"L'usine c'est une tenue que je garde une semaine et qui se cradifie et pue de plus en plus au fil des jours".
Voilà l'identité de Ponthus : un intérimaire, que l'usine défini désormais, lui qui n'a pas su trouver de travail dans sa branche.
Dans ses Feuillets d'usine que sont A la ligne, Ponthus brise l'aliénation de l'usine et sa temporalité cadencée, morcelée, en faisant sien le rythme récurrent. Mais l'absence de ponctuation sonne également comme une absence de pause, une impossibilité à s'extirper, ne serait-ce qu'un instant, de cette usine qui aliène.
Le corps de Jospeh, aussi morcelé par la douleur que celui des bêtes qu'il porte, nous rappelle combien le corps, le prosaïque, nous renvoie à notre condition humaine.

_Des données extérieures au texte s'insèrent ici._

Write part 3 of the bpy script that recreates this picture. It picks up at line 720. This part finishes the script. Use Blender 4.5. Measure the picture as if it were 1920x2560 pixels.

L'acte d'écriture devient alors résistance, puisqu'il réaffirme la charge politique de l'écriture, en récupérant la force politique d'une grève dont Ponthus, intérimaire, est privé : "un intérimaire en grève ce qui est pourtant son droit et bye bye logique patronale évidente". L'écriture réaffirme l'existence d'une classe commune, d'une conscience de classe que la société moderne ne parvient pas à dissoudre, malgré un morcellement là aussi évident, en sous catégories (intérimaire).
A travers cette oeuvre au potentiel poétique grand, Ponthus donne à voir la précarisation des ouvriers, face à une société qui ne veut pas voir, qui ne cherche pas à voir, ou à savoir.
Les allitérations, assonances et diverses références disséminées dans l'oeuvre montre également que non, la vision manichéenne de l'ouvrier sans culture n'est pas d'actualité, nous invitant à (re)voir nos préjugés, à faire évoluer nos pensées.